Set task:
Restate all the material verbatim, except for the pictures.

Available data:
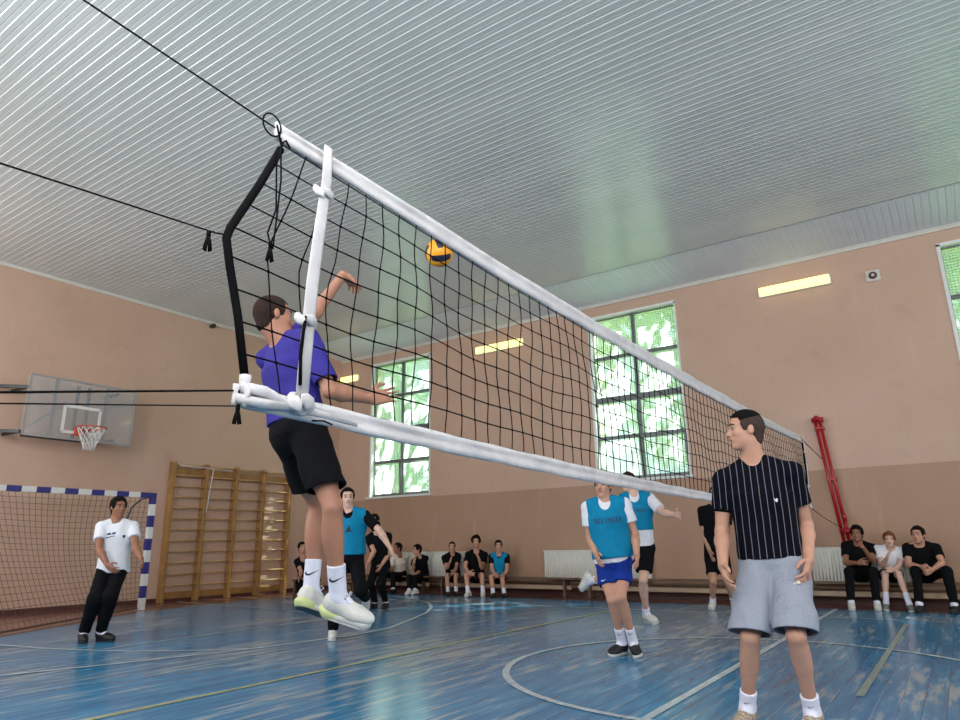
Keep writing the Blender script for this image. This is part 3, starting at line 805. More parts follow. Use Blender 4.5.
# walls
WIN = [(-11.44, -9.58), (-5.54, -3.73), (0.39, 2.20), (5.2, 7.0)]; WZ0, WZ1 = 2.07, 5.30
m = MB(); xs = [WX-.3]+[x for w in WIN for x in w]+[EX+.3]
for i in range(0, len(xs), 2): m.box((xs[i], WY, 0), (xs[i+1], WY+.38, ZL+.4))
for a, b in WIN: m.box((a, WY, 0), (b, WY+.38, WZ0)); m.box((a, WY, WZ1), (b, WY+.38, ZL+.4))
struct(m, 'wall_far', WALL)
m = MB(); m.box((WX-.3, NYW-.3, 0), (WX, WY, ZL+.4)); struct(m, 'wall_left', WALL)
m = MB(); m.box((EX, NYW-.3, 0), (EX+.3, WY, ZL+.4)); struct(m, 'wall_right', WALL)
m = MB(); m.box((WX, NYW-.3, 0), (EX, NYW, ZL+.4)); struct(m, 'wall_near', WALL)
# ceiling: pressed metal profile running along X
m = MB(); pr = []; y = NYW
per = .100
while y < CE:
    pr += [(y, ZL), (y+.038, ZL+.0015), (y+.0405, ZL+.007), (y+.0475, ZL+.008), (y+.050, ZL+.003), (y+.087, ZL+.0045), (y+.0905, ZL+.0015), (y+.0935, ZL-.0015)]
    y += per
pr.append((CE, ZL))
n0 = len(m.v)
for (yy, zz) in pr: m.v += [(WX, yy, zz), (EX, yy, zz)]
for i in range(len(pr)-1): m.f.append((n0+2*i, n0+2*i+2, n0+2*i+3, n0+2*i+1)); m.mi.append(0)
m.box((WX-.3, NYW-.3, ZL+.05), (EX+.3, WY+.4, ZL+.2))
struct(m, 'ceiling', CEIL)
# sloping strip between ceiling and far wall, ribbed the other way
m = MB(); n0 = len(m.v); x = WX; xs = []
while x < EX:
    xs += [(x, 0), (x+.075, 0), (x+.08, .006), (x+.095, .006), (x+.10, 0)]; x += .1
xs.append((EX, 0))
for (xx, dz) in xs: m.v += [(xx, CE, ZL-.006+dz), (xx, WY, ZF+dz)]
for i in range(len(xs)-1): m.f.append((n0+2*i, n0+2*i+1, n0+2*i+3, n0+2*i+2)); m.mi.append(0)
o = struct(m, 'trim_11', SOFF)
m = MB(); m.box((WX, WY-.035, ZF-.055), (EX, WY, ZF+.02)); m.box((WX, WY-.055, ZF-.015), (EX, WY, ZF+.01)); struct(m, 'trim_12', COVE)
m = MB(); m.box((WX, NYW, ZL-.055), (WX+.035, WY, ZL)); struct(m, 'trim_13', COVE)
m = MB(); m.box((EX-.035, NYW, ZL-.055), (EX, WY, ZL)); struct(m, 'trim_15', COVE)
m = MB(); m.box((WX, NYW, ZL-.055), (EX, NYW+.035, ZL)); struct(m, 'trim_16', COVE)
m = MB(); m.box((WX+.6, WY-.035, 0), (EX, WY, .09)); struct(m, 'baseboard_far', mat('dark_brown_paint', rgb(84, 44, 38), .5))
m = MB(); m.box((WX, NYW, 0), (WX+.03, WY, .08)); struct(m, 'baseboard_left', MATS['dark_brown_paint'])
# windows
def window(i, a, b, vent=False):
    root = empty('window_%d' % i, ((a+b)/2, WY+.14, WZ0), kind='structure')
    fy0, fy1 = WY+.10, WY+.17; mid = a+(b-a)*.5; h = WZ1-WZ0
    m = MB()
    m.box((a, fy0, WZ0), (a+.06, fy1, WZ1)); m.box((b-.05, fy0, WZ0), (b, fy1, WZ1))
    m.box((a, fy0, WZ0), (b, fy1, WZ0+.06)); m.box((a, fy0, WZ1-.05), (b, fy1, WZ1))
    m.box((mid-.035, fy0, WZ0), (mid+.035, fy1, WZ1))
    for fz, w in ((.25, .035), (.48, .06), (.74, .035)): m.box((a, fy0+.003, WZ0+h*fz-w), (b, fy1-.003, WZ0+h*fz+w))
    m.build('window_frame', FRAMEM, root, bevel=.004)
    m = MB(); m.box((a, WY-.012, WZ0-.05), (a+.05, WY+.1, WZ1)); m.box((b-.03, WY-.012, WZ0), (b, WY+.1, WZ1)); m.box((a, WY-.012, WZ1-.03), (b, WY+.1, WZ1+.02))
    m.build('window_lining', FRAMEW, root)
    m = MB(); m.box((a-.05, WY-.06, WZ0-.05), (b+.05, WY+.1, WZ0)); m.build('window_sill', FRAMEW, root, bevel=.006)
    zz = [0, .25, .48, .74, 1]
    for c0, c1 in ((a+.03, mid), (mid, b-.03)):
        for k in range(4):
            m = MB(); m.box((c0, WY+.133, WZ0+h*zz[k]+.02), (c1, WY+.137, WZ0+h*zz[k+1]-.02)); m.build('pane', GLASS, root)
    # steel mesh guard in front of the glass
    m = MB(); w = .0055; st = .045
    x = a+.05
    while x < b-.03: m.box((x-w/2, WY+.075, WZ0), (x+w/2, WY+.079, WZ1)); x += st
    z = WZ0+.02
    while z < WZ1: m.box((a+.05, WY+.079, z-w/2), (b-.03, WY+.083, z+w/2)); z += st
    m.build('mesh_guard', GREYM, root)
    if vent:     # casement standing ajar
        m = MB(); x0, x1, z0, z1 = mid+.02, b-.03, WZ0+.03, WZ0+h*.25-.02; y = WY+.05
        for p, q in (((x0, z0), (x1, z0)), ((x1, z0), (x1-.03, z1)), ((x1-.03, z1), (x0-.02, z1-.03)), ((x0-.02, z1-.03), (x0, z0))): m.bar((p[0], y, p[1]), (q[0], y, q[1]), .045, .05)
        m.build('casement', FRAMEM, root)
for i, (a, b) in enumerate(WIN): window(i+1, a, b, i == 0 or i == 1)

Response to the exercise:
Keep writing the Blender script for this image. This is part 3, starting at line 805. More parts follow. Use Blender 4.5.
# walls
WIN = [(-11.44, -9.58), (-5.54, -3.73), (0.39, 2.20), (5.2, 7.0)]; WZ0, WZ1 = 2.07, 5.30
m = MB(); xs = [WX-.3]+[x for w in WIN for x in w]+[EX+.3]
for i in range(0, len(xs), 2): m.box((xs[i], WY, 0), (xs[i+1], WY+.38, ZL+.4))
for a, b in WIN: m.box((a, WY, 0), (b, WY+.38, WZ0)); m.box((a, WY, WZ1), (b, WY+.38, ZL+.4))
struct(m, 'wall_far', WALL)
m = MB(); m.box((WX-.3, NYW-.3, 0), (WX, WY, ZL+.4)); struct(m, 'wall_left', WALL)
m = MB(); m.box((EX, NYW-.3, 0), (EX+.3, WY, ZL+.4)); struct(m, 'wall_right', WALL)
m = MB(); m.box((WX, NYW-.3, 0), (EX, NYW, ZL+.4)); struct(m, 'wall_near', WALL)
# ceiling: pressed metal profile running along X
m = MB(); pr = []; y = NYW
per = .100
while y < CE:
    pr += [(y, ZL), (y+.038, ZL+.0015), (y+.0405, ZL+.007), (y+.0475, ZL+.008), (y+.050, ZL+.003), (y+.087, ZL+.0045), (y+.0905, ZL+.0015), (y+.0935, ZL-.0015)]
    y += per
pr.append((CE, ZL))
n0 = len(m.v)
for (yy, zz) in pr: m.v += [(WX, yy, zz), (EX, yy, zz)]
for i in range(len(pr)-1): m.f.append((n0+2*i, n0+2*i+2, n0+2*i+3, n0+2*i+1)); m.mi.append(0)
m.box((WX-.3, NYW-.3, ZL+.05), (EX+.3, WY+.4, ZL+.2))
struct(m, 'ceiling', CEIL)
# sloping strip between ceiling and far wall, ribbed the other way
m = MB(); n0 = len(m.v); x = WX; xs = []
while x < EX:
    xs += [(x, 0), (x+.075, 0), (x+.08, .006), (x+.095, .006), (x+.10, 0)]; x += .1
xs.append((EX, 0))
for (xx, dz) in xs: m.v += [(xx, CE, ZL-.006+dz), (xx, WY, ZF+dz)]
for i in range(len(xs)-1): m.f.append((n0+2*i, n0+2*i+1, n0+2*i+3, n0+2*i+2)); m.mi.append(0)
o = struct(m, 'trim_11', SOFF)
m = MB(); m.box((WX, WY-.035, ZF-.055), (EX, WY, ZF+.02)); m.box((WX, WY-.055, ZF-.015), (EX, WY, ZF+.01)); struct(m, 'trim_12', COVE)
m = MB(); m.box((WX, NYW, ZL-.055), (WX+.035, WY, ZL)); struct(m, 'trim_13', COVE)
m = MB(); m.box((EX-.035, NYW, ZL-.055), (EX, WY, ZL)); struct(m, 'trim_15', COVE)
m = MB(); m.box((WX, NYW, ZL-.055), (EX, NYW+.035, ZL)); struct(m, 'trim_16', COVE)
m = MB(); m.box((WX+.6, WY-.035, 0), (EX, WY, .09)); struct(m, 'baseboard_far', mat('dark_brown_paint', rgb(84, 44, 38), .5))
m = MB(); m.box((WX, NYW, 0), (WX+.03, WY, .08)); struct(m, 'baseboard_left', MATS['dark_brown_paint'])
# windows
def window(i, a, b, vent=False):
    root = empty('window_%d' % i, ((a+b)/2, WY+.14, WZ0), kind='structure')
    fy0, fy1 = WY+.10, WY+.17; mid = a+(b-a)*.5; h = WZ1-WZ0
    m = MB()
    m.box((a, fy0, WZ0), (a+.06, fy1, WZ1)); m.box((b-.05, fy0, WZ0), (b, fy1, WZ1))
    m.box((a, fy0, WZ0), (b, fy1, WZ0+.06)); m.box((a, fy0, WZ1-.05), (b, fy1, WZ1))
    m.box((mid-.035, fy0, WZ0), (mid+.035, fy1, WZ1))
    for fz, w in ((.25, .035), (.48, .06), (.74, .035)): m.box((a, fy0+.003, WZ0+h*fz-w), (b, fy1-.003, WZ0+h*fz+w))
    m.build('window_frame', FRAMEM, root, bevel=.004)
    m = MB(); m.box((a, WY-.012, WZ0-.05), (a+.05, WY+.1, WZ1)); m.box((b-.03, WY-.012, WZ0), (b, WY+.1, WZ1)); m.box((a, WY-.012, WZ1-.03), (b, WY+.1, WZ1+.02))
    m.build('window_lining', FRAMEW, root)
    m = MB(); m.box((a-.05, WY-.06, WZ0-.05), (b+.05, WY+.1, WZ0)); m.build('window_sill', FRAMEW, root, bevel=.006)
    zz = [0, .25, .48, .74, 1]
    for c0, c1 in ((a+.03, mid), (mid, b-.03)):
        for k in range(4):
            m = MB(); m.box((c0, WY+.133, WZ0+h*zz[k]+.02), (c1, WY+.137, WZ0+h*zz[k+1]-.02)); m.build('pane', GLASS, root)
    # steel mesh guard in front of the glass
    m = MB(); w = .0055; st = .045
    x = a+.05
    while x < b-.03: m.box((x-w/2, WY+.075, WZ0), (x+w/2, WY+.079, WZ1)); x += st
    z = WZ0+.02
    while z < WZ1: m.box((a+.05, WY+.079, z-w/2), (b-.03, WY+.083, z+w/2)); z += st
    m.build('mesh_guard', GREYM, root)
    if vent:     # casement standing ajar
        m = MB(); x0, x1, z0, z1 = mid+.02, b-.03, WZ0+.03, WZ0+h*.25-.02; y = WY+.05
        for p, q in (((x0, z0), (x1, z0)), ((x1, z0), (x1-.03, z1)), ((x1-.03, z1), (x0-.02, z1-.03)), ((x0-.02, z1-.03), (x0, z0))): m.bar((p[0], y, p[1]), (q[0], y, q[1]), .045, .05)
        m.build('casement', FRAMEM, root)
for i, (a, b) in enumerate(WIN): window(i+1, a, b, i == 0 or i == 1)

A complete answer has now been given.